Quarry industry asking teens to reassess risk in safety campaign

The Quarry Products Association (QPA), which represents over 90% of the aggregates industry, is hosting a conference which is the culmination of an 18 month research project into communicating the dangers of quarry trespass to teenagers. With around 1300 aggregate quarries in the UK, expansive and often isolated sites provide a lure for young people and even though the industry puts much effort into securing its premises, trespass and accidents still occur.

Although the QPA has been running its annual Play Safe...Stay Safe campaign for seven years, the materials the Association has produced are better suited to younger children. The QPA also makes efforts to communicate with parents on the dangers of the industry's operations. However, quarry managers across the industry have called for a new approach that helps target a teenage audience, as it is this group that is putting itself at risk with activities such as mountain biking, skateboarding and swimming on the wrong side of the quarry fence. The conference, being held in Loughborough on 28 March, will present the QPA's work on the project and seek the audience's input in shaping final resources designed to combat the trespass problem.

From the very start of the project, which secured support from the Aggregates Levy Sustainability Fund, the QPA has enlisted the help of teenagers themselves in developing its new approach. Through the work of students from the Anthony Gell School in Derbyshire, Serlby Park School in Nottinghamshire, Frome College in Somerset and Tividale Community Arts College in the West Midlands, a huge variety of campaign materials have been developed highlighting potential dangers within quarries. These have ranged from documentary films and posters, to radio shows and adverts, Internet animations and even sculpture.

The QPA went on to enlist the support of Learning Analyst Roy Leighton who built on the work of the students to develop a set of teaching resources designed to be taken into school where the lure of local quarries is most acute. The teaching resources will challenge young people's approach to risk-taking and develop a more mature attitude to managing risk, particularly with regard to peer pressure.

It is hoped that the conference audience, formed from the industry, education, the emergency services and other agencies, will feed their views into the work undertaken so far and help the project team to produce a practical pack for industry before the crucial time of the school summer holidays.

Cedric Hollinsworth, Executive Director of the QPA and the conference Chairman, says that "having worked in this industry across a variety of locations for 25 years, I know only too well of the dangers that young people place themselves in by entering quarries.
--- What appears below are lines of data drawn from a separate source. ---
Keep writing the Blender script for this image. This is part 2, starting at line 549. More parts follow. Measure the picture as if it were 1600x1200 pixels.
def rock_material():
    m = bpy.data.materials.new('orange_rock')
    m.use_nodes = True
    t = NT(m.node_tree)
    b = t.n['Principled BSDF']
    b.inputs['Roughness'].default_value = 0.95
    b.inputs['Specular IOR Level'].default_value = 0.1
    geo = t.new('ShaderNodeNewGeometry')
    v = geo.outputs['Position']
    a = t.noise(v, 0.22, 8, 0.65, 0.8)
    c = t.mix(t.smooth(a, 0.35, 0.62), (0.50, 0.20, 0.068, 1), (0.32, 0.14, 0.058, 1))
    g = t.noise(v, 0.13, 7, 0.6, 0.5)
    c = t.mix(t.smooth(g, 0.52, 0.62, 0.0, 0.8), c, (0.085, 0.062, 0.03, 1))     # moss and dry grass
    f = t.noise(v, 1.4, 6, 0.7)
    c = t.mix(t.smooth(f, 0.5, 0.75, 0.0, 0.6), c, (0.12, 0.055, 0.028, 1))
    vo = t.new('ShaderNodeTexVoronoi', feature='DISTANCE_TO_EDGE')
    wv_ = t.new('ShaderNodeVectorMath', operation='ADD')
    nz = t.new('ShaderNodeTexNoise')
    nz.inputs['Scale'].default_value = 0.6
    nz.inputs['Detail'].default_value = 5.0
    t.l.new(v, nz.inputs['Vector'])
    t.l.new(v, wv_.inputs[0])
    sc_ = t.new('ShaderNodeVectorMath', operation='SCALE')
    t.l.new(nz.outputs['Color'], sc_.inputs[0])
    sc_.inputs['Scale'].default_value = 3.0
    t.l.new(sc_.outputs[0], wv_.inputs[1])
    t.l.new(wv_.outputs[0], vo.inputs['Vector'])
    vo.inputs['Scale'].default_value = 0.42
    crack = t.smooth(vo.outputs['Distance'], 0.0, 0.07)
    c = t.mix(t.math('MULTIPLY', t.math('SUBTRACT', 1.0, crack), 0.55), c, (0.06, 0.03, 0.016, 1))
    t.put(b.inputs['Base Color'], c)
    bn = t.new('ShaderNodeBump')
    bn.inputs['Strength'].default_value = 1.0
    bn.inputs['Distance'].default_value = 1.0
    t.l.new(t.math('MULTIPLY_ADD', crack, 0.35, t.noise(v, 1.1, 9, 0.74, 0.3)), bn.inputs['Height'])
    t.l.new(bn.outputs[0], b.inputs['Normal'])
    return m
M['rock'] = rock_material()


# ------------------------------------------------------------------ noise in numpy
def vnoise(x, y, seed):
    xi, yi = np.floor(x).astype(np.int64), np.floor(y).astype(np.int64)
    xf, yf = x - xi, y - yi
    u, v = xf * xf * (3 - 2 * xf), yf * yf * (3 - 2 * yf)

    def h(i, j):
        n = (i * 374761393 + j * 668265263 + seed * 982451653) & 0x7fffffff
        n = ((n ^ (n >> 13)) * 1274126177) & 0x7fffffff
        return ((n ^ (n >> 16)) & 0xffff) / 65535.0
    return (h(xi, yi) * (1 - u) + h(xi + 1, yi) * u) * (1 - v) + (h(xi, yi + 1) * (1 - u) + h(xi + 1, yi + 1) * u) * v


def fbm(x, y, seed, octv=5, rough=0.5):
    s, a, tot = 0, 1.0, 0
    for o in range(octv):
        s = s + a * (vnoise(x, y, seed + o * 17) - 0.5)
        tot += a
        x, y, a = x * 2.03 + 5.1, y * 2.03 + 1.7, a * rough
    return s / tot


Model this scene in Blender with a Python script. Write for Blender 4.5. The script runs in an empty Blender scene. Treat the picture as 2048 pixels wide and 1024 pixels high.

Although our workers are well trained to work in these environments, teenagers don't have the expertise on just how many hazards are at play. With falling rocks, deep, freezing cold lakes and even quicksand to name a few, young people are really treading the line between life and death if they cross the fence.

However, we know that wagging our fingers at young adults is a real turn off, so we've enjoyed working with the students in a new way, and value the insight they've given us into their motivations. With their input, the work of our Education Analyst and the contributions from the conference delegates, we look forward to producing a set of resources that moves us beyond posters and leaflets, and offers us a new way of engaging young people and keeping them safe."